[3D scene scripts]
··········
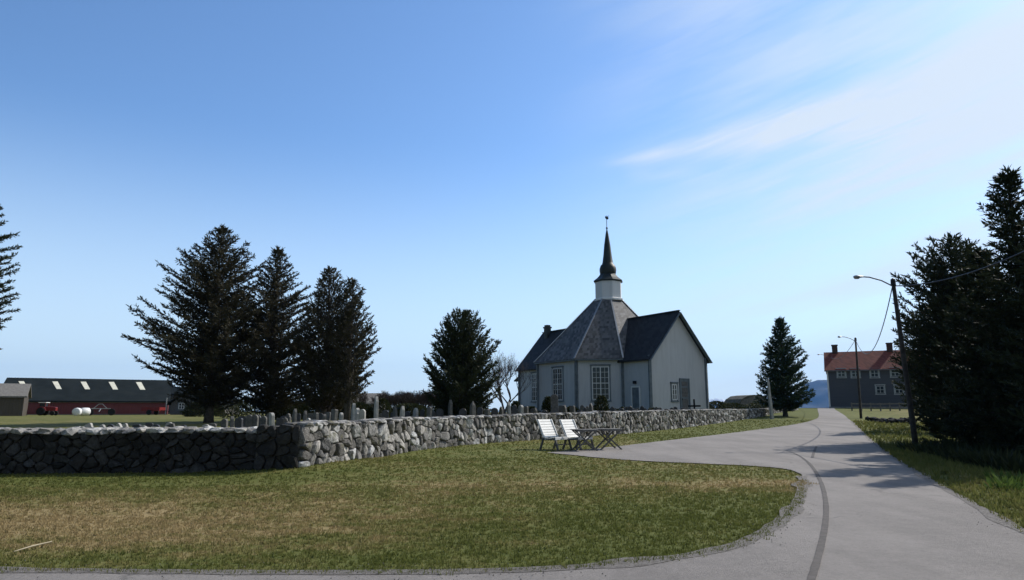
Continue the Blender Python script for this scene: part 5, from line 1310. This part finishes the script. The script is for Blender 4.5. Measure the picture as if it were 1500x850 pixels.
t2 = copy_tree(t1); put(t2, 891, 26.4, R(10)); tag(t2, 'right weathered folding table with crossed legs at the edge of the asphalt', 'table', 'folding tables by the parking place')

# ------------------------------------------------------------------ verge plants on the right
def tuft(px, Y, h, label, seed, mat='weed', n=120, r=.35, X=None):
    rng = np.random.default_rng(seed); x = x_at(px, Y, .2); z = terrain(x, Y); a = rng.uniform(0, 6.28, n); rr = rng.uniform(0, 1, n)**.7*r
    B = np.stack([np.cos(a)*rr, np.sin(a)*rr, rng.uniform(-.02, .12, n)], 1); D = np.stack([np.cos(a)*.6, np.sin(a)*.6, np.ones(n)], 1)+rng.normal(0, .3, (n, 3)); D /= np.linalg.norm(D, axis=1, keepdims=True)
    V = spray_quads(B, D, rng.uniform(.4, 1., n)*h, rng.uniform(.012, .03, n)*(1+h), rng); o = mesh_obj('weed_clump', V, np.arange(len(V)).reshape(-1, 4), M[mat]); o.location = (x, Y, z); tag(o, label, 'weeds')
tuft(1490, 15.5, .35, 'bright green weed clump at the right edge in the sunlit verge', 1, n=160, r=.5); tuft(1470, 14.4, .22, 'low bright green weed clump just in front of the larger one', 2, n=90, r=.35)
rnd = random.Random(77)
pl = [(1352, 27, .5), (1372, 25, .55), (1398, 24, .6), (1418, 22.5, .6), (1440, 21.5, .65), (1462, 21, .7), (1486, 20, .7), (1385, 28, .8), (1428, 26, .9), (1470, 24, .9)]
for i, (px, Y, h) in enumerate(sorted(pl)):
    tuft(px, Y, h, f'{ORD[i]} clump of tall shaded weeds from the left under the dark spruce belt', 200+i, 'hedge', 200, .8)
# a dry stick lying in the brown grass at lower left
x, y = ground_hit(20, 812); x2, y2 = ground_hit(75, 801); s = MB(); s.tube([(x, y, terrain(x, y)+.03), ((x+x2)/2, (y+y2)/2-.02, terrain(x, y)+.05), (x2, y2, terrain(x2, y2)+.06)], [.006, .012, .008], 5); o = s.build('stick', simple('dry_stick', (.42, .36, .25), None, 5), None); tag(o, 'pale dry stick lying in the brown grass at lower left', 'stick')
print('objects', len(bpy.data.objects), 'polys', sum(len(m.polygons) for m in bpy.data.meshes))
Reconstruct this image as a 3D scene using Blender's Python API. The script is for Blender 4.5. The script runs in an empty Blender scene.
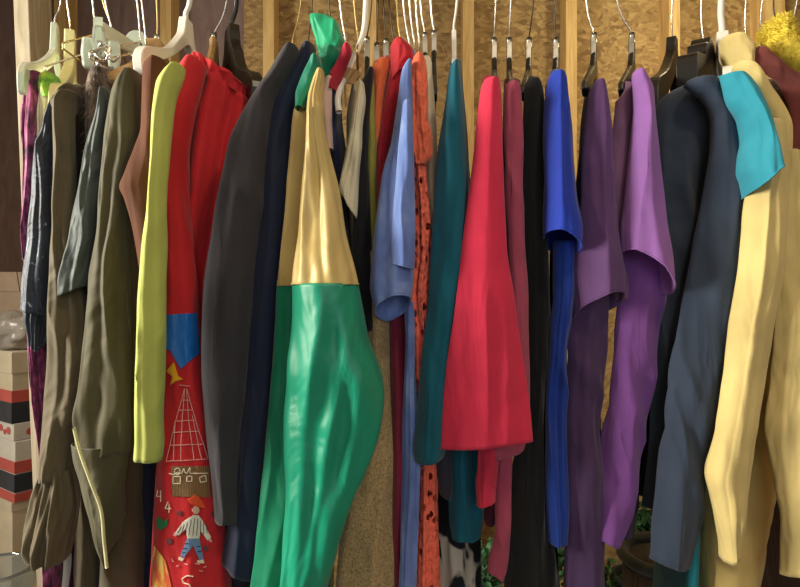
import bpy, bmesh, math, random
from mathutils import Vector, noise
from mathutils.bvhtree import BVHTree
random.seed(7)
SC = bpy.context.scene
COL = SC.collection
F = 604.0; CZ = 1.25; RODY = 1.05; RODZ = 1.815
PI = math.pi

def W(px, py, d):
    """photo pixel at a distance from the camera -> point of the place"""
    return Vector(((px-400)*d/F, d, CZ+(293.5-py)*d/F))

# ------------------------------------------------------------------ materials
def lin(h):
    h = h.lstrip('#')
    out = []
    for i in (0, 2, 4):
        c = int(h[i:i+2], 16)/255
        out.append(c/12.92 if c <= .04045 else ((c+.055)/1.055)**2.4)
    return (*out, 1)

def base(name, col, rough=.6, metal=0):
    m = bpy.data.materials.new(name); m.use_nodes = True
    nt = m.node_tree; b = nt.nodes['Principled BSDF']
    b.inputs['Base Color'].default_value = lin(col)
    b.inputs['Roughness'].default_value = rough
    b.inputs['Metallic'].default_value = metal
    return m, nt, b

def N(nt, t, **kw):
    n = nt.nodes.new(t)
    for k, v in kw.items():
        if k in n.inputs: n.inputs[k].default_value = v
        else: setattr(n, k, v)
    return n

def coords(nt, scale=(1, 1, 1)):
    tc = N(nt, 'ShaderNodeTexCoord'); mp = N(nt, 'ShaderNodeMapping')
    mp.inputs['Scale'].default_value = scale
    nt.links.new(tc.outputs['Object'], mp.inputs['Vector'])
    return mp.outputs['Vector']

def ramp(nt, fac, stops):
    r = N(nt, 'ShaderNodeValToRGB')
    e = r.color_ramp.elements
    while len(e) > 1: e.remove(e[-1])
    e[0].position, e[0].color = stops[0][0], stops[0][1]
    for p, c in stops[1:]:
        x = e.new(p); x.color = c
    nt.links.new(fac, r.inputs['Fac'])
    return r.outputs['Color']

MC = {}
def cloth(col, rough=.85, sheen=.15, weave=900, wr=.25, var=.12, wscale=9, spec=.25):
    """plain woven cloth: slight dye variation, wrinkles and a fine weave in the bump"""
    key = (col, rough, sheen, weave, wr, var, wscale)
    if key in MC: return MC[key]
    m, nt, b = base('cloth_'+col.strip('#'), col, rough)
    b.inputs['Sheen Weight'].default_value = sheen
    b.inputs['Sheen Roughness'].default_value = .5
    b.inputs['Specular IOR Level'].default_value = spec
    v = coords(nt)
    n1 = N(nt, 'ShaderNodeTexNoise', Scale=14, Detail=4); nt.links.new(v, n1.inputs['Vector'])
    c = lin(col)
    lo = tuple(x*(1-var) for x in c[:3])+(1,); hi = tuple(min(1, x*(1+var)) for x in c[:3])+(1,)
    nt.links.new(ramp(nt, n1.outputs['Fac'], [(.3, lo), (.7, hi)]), b.inputs['Base Color'])
    v2 = coords(nt, (1, 1, .45))
    n2 = N(nt, 'ShaderNodeTexNoise', Scale=wscale, Detail=3, Distortion=.9); nt.links.new(v2, n2.inputs['Vector'])
    b1 = N(nt, 'ShaderNodeBump', Strength=wr, Distance=.06); nt.links.new(n2.outputs['Fac'], b1.inputs['Height'])
    n3 = N(nt, 'ShaderNodeTexNoise', Scale=weave, Detail=1); nt.links.new(v, n3.inputs['Vector'])
    b2 = N(nt, 'ShaderNodeBump', Strength=.25, Distance=.001); nt.links.new(n3.outputs['Fac'], b2.inputs['Height'])
    nt.links.new(b1.outputs['Normal'], b2.inputs['Normal'])
    nt.links.new(b2.outputs['Normal'], b.inputs['Normal'])
    MC[key] = m
    return m

def satin(col):
    return cloth(col, rough=.36, sheen=.1, weave=1600, wr=.28, var=.05, wscale=11, spec=.5)

def mottled(name, stops, scale=(60, 60, 60), rough=.8, detail=3, sheen=.2, dist=.5, metal=0):
    m, nt, b = base(name, '#808080', rough, metal)
    b.inputs['Sheen Weight'].default_value = sheen
    v = coords(nt, scale)
    n = N(nt, 'ShaderNodeTexNoise', Scale=1, Detail=detail, Distortion=dist); nt.links.new(v, n.inputs['Vector'])
    nt.links.new(ramp(nt, n.outputs['Fac'], [(p, lin(c)) for p, c in stops]), b.inputs['Base Color'])
    bp = N(nt, 'ShaderNodeBump', Strength=.4, Distance=.004); nt.links.new(n.outputs['Fac'], bp.inputs['Height'])
    nt.links.new(bp.outputs['Normal'], b.inputs['Normal'])
    return m

def ribbed(name, col, scale=260, rough=.9, axis='X'):
    m, nt, b = base(name, col, rough)
    v = coords(nt)
    w = N(nt, 'ShaderNodeTexWave', Scale=scale/6.28, Distortion=1.5, bands_direction=axis); nt.links.new(v, w.inputs['Vector'])
    c = lin(col); lo = tuple(x*.7 for x in c[:3])+(1,)
    nt.links.new(ramp(nt, w.outputs['Fac'], [(.1, lo), (.7, c)]), b.inputs['Base Color'])
    bp = N(nt, 'ShaderNodeBump', Strength=.5, Distance=.002); nt.links.new(w.outputs['Fac'], bp.inputs['Height'])
    nt.links.new(bp.outputs['Normal'], b.inputs['Normal'])
    b.inputs['Sheen Weight'].default_value = .2
    return m

def crochet_mat():
    m, nt, b = base('coral_crochet', '#f07058', .9)
    v = coords(nt, (1, 1, .8))
    vo = N(nt, 'ShaderNodeTexVoronoi', Scale=130); nt.links.new(v, vo.inputs['Vector'])
    bp = N(nt, 'ShaderNodeBump', Strength=.8, Distance=.004, invert=True); nt.links.new(vo.outputs['Distance'], bp.inputs['Height'])
    nt.links.new(bp.outputs['Normal'], b.inputs['Normal'])
    no = N(nt, 'ShaderNodeTexNoise', Scale=22); nt.links.new(v, no.inputs['Vector'])
    v2 = N(nt, 'ShaderNodeTexVoronoi', Scale=75, Randomness=.9); nt.links.new(v, v2.inputs['Vector'])
    lt = N(nt, 'ShaderNodeMath', operation='LESS_THAN'); nt.links.new(v2.outputs['Distance'], lt.inputs[0]); lt.inputs[1].default_value = .33
    gt = N(nt, 'ShaderNodeMath', operation='GREATER_THAN'); nt.links.new(no.outputs['Fac'], gt.inputs[0]); gt.inputs[1].default_value = .43
    mu = N(nt, 'ShaderNodeMath', operation='MULTIPLY'); nt.links.new(lt.outputs[0], mu.inputs[0]); nt.links.new(gt.outputs[0], mu.inputs[1])
    tr = N(nt, 'ShaderNodeBsdfTransparent'); mx = N(nt, 'ShaderNodeMixShader')
    nt.links.new(mu.outputs[0], mx.inputs[0]); nt.links.new(b.outputs[0], mx.inputs[1]); nt.links.new(tr.outputs[0], mx.inputs[2])
    nt.links.new(mx.outputs[0], nt.nodes['Material Output'].inputs['Surface'])
    return m

def plastic(name, col, rough=.35, trans=0):
    m, nt, b = base(name, col, rough)
    if trans:
        b.inputs['Transmission Weight'].default_value = trans
        b.inputs['IOR'].default_value = 1.3
    else:
        b.inputs['Subsurface Weight'].default_value = .1
        b.inputs['Subsurface Radius'].default_value = (.01, .01, .01)
    n = N(nt, 'ShaderNodeTexNoise', Scale=35, Detail=2); nt.links.new(coords(nt), n.inputs['Vector'])
    bp = N(nt, 'ShaderNodeBump', Strength=.08, Distance=.003); nt.links.new(n.outputs['Fac'], bp.inputs['Height'])
    nt.links.new(bp.outputs['Normal'], b.inputs['Normal'])
    return m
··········
> [The problem] Please list every line of the records that contains "this".

> [Reply to the exercise]
Continue the Blender Python script for this scene: part 5, from line 1310. This part finishes the script. The script is for Blender 4.5. Measure the picture as if it were 1500x850 pixels.
Reconstruct this image as a 3D scene using Blender's Python API. The script is for Blender 4.5. The script runs in an empty Blender scene.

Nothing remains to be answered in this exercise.